Wanted: more women as peace brokers

Ambassador Swanee Hunt wants to turn on its head the notion that men wage war and make peace, while women stand by as hapless victims, contributing nothing to the peace process. Sustaining such stereotypes, she says, are history books and the media - including the seven-week coverage following Sept. 11. Women were veiled not only in Afghanistan, but in "the Sunday talk show lineup, where guest experts were a paltry 6.8 percent women," says Mrs. Hunt.

The former US Ambassador to Austria and current director of the Women and Public Policy Program at Harvard's Kennedy School of Government, Hunt started a global initiative to address the problem in 1999. "Women Waging Peace" connects more than 200 women working in 21 conflict areas with each other and with policy shapers.

In a recent talk with the Monitor during a visit to Simmons College in Boston, Hunt drew on experiences from that effort to show why policymakers need to redesign the international-security paradigm toward greater inclusion of women.

On voices of moderation:

When I was an ambassador, Slobodan Milosevic was being called a peacemaker.... When we're trying to intervene in a war situation, we see very few options, so we often rely on people who have very much to lose from a successful peace agreement.
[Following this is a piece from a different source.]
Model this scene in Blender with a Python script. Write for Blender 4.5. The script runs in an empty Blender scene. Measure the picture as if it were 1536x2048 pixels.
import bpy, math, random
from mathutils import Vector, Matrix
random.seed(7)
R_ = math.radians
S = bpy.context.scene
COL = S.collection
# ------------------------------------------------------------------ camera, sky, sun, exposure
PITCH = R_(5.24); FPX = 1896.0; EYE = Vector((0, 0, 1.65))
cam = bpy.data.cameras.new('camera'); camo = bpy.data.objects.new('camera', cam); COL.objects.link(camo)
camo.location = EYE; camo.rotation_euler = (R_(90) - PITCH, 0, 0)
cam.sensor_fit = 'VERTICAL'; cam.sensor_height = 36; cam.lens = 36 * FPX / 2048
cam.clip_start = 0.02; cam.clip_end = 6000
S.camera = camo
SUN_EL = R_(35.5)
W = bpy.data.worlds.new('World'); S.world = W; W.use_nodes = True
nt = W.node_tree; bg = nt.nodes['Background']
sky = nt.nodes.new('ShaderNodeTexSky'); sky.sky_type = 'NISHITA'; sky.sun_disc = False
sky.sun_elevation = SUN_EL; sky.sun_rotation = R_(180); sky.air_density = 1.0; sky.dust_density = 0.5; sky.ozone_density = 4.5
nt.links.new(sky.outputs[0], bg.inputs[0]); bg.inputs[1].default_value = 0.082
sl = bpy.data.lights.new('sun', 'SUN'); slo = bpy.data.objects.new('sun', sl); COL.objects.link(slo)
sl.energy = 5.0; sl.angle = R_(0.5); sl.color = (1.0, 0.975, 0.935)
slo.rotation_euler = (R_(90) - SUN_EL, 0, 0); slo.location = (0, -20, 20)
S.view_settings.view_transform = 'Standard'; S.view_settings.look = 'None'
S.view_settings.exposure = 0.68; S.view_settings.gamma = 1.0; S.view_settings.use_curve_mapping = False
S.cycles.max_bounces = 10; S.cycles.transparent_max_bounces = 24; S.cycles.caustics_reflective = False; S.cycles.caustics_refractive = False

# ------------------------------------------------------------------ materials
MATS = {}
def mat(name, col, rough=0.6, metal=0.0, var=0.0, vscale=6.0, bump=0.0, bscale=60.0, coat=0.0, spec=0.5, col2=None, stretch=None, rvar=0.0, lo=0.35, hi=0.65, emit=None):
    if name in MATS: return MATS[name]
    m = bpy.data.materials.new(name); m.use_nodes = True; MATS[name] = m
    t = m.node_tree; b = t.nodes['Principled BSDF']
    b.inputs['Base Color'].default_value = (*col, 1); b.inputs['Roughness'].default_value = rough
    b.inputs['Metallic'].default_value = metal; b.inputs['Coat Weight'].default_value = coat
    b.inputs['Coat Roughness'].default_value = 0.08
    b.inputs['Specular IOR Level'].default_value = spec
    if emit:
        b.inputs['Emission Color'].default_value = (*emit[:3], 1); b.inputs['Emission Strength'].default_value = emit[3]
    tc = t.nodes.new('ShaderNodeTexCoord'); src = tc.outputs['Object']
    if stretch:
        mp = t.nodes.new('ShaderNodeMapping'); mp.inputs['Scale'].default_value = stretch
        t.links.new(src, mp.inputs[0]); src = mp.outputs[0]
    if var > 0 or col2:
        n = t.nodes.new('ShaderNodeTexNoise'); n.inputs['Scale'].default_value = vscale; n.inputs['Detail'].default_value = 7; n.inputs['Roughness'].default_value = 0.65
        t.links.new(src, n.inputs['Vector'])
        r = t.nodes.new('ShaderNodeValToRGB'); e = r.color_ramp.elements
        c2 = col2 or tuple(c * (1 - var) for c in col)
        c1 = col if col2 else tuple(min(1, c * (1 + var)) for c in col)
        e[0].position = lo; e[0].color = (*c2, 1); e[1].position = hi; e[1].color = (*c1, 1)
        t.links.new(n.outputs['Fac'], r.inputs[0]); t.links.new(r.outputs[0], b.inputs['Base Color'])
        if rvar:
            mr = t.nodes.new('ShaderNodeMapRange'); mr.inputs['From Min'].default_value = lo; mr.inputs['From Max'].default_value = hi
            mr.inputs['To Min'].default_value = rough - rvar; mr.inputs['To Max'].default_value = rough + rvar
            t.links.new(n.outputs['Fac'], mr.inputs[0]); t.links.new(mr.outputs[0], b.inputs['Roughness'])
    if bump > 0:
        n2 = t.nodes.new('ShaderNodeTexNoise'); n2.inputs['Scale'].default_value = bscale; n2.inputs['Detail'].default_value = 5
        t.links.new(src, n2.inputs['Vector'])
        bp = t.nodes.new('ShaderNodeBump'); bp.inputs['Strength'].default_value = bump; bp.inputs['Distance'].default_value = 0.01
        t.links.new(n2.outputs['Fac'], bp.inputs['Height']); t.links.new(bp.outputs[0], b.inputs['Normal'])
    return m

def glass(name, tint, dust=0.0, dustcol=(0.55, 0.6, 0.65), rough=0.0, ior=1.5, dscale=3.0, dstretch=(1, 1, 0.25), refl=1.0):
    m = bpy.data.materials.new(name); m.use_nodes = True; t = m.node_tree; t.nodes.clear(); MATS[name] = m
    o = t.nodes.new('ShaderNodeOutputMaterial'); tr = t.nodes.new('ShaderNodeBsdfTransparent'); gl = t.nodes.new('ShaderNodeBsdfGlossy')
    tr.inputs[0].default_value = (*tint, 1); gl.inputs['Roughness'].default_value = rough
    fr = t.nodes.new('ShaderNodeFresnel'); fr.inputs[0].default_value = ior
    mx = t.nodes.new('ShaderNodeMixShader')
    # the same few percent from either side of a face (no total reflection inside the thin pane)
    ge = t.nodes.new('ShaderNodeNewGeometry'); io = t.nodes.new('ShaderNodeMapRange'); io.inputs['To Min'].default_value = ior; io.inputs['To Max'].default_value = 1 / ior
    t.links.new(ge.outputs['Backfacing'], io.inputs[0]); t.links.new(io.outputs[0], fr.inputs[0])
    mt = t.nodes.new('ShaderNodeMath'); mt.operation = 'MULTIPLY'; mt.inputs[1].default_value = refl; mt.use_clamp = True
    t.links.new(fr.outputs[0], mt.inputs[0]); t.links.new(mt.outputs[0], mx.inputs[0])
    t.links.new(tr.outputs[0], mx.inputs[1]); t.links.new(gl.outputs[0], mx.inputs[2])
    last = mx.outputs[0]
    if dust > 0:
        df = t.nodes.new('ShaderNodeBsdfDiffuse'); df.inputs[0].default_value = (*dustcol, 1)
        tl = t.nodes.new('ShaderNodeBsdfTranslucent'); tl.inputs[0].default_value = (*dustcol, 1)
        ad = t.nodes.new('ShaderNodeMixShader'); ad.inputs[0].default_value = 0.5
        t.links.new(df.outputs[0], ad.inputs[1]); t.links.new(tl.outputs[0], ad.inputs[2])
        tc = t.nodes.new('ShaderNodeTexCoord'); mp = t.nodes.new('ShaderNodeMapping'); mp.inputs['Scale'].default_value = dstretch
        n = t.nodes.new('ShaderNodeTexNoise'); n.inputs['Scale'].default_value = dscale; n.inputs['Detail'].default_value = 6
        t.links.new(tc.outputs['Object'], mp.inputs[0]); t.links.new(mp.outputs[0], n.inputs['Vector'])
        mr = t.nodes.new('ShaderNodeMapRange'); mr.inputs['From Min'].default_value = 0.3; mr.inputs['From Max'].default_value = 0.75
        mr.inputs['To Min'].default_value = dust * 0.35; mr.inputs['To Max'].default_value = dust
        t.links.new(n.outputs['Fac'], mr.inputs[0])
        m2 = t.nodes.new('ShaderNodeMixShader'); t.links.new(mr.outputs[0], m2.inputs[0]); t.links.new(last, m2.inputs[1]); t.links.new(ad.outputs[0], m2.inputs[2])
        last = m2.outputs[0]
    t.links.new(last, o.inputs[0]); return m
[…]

We turn to men who plan wars and ask them to plan peace. It's poor casting. It's time to add to the talent pool.... Exceptions aside, women are often the most powerful voices for moderation in times of conflict.

On what women offer:

While most men come to the negotiating table directly from the war room and battlefield, women usually arrive straight out of civil activism and - take a deep breath - family care....

The prime minister of Bosnia said to me in 1996 that if we had women at the table, there would have been no war. Women think long and hard before they send their children out to kill other people's children.

On the reconciliation process:

Since people assume the men are firing the shells, the women are less branded after the conflict is quelled.

This was pointed out to me by a woman who runs a youth center in central Bosnia who said she could walk across the divided city for months before men dared to, and since women generally aren't behind the guns, they ... seem to have less psychological distance to go in the reconciliation process.

On ability to bridge divides:

Kept out of a formal policy structure, women are overwhelmingly overrepresented in the grassroots organizations. But their work at the community level is underfunded, overlooked, and often dismissed. These women may bring Hutu and Tutsi villagers together for traditional dance. Or they may host a radio program that counters the division along the tribal line.... It might not be a method the State Department would think up, but it works.

In Northern Ireland in 1996, Monica McWilliams and May Blood were told that only leaders of the top 10 political parties - all men - would be included in peace talks. With six weeks to organize, the women gathered 10,000 signatures to create a new political party, and then earned a place at the table.

When peace talks broke down, they were the ones who carried messages across the lines.... Their previous work with families and communities who had been affected by the trouble also enabled them to formulate salient contributions to peace agreements, such as getting former political prisoners to act as mediators in communities during "marching season."

On the future:

The European Union, G8, and the United Nations have all adopted language calling on the inclusion of women on the peace process. The bad news is, they are [all almost exclusively male], which is to say we have a long way to go.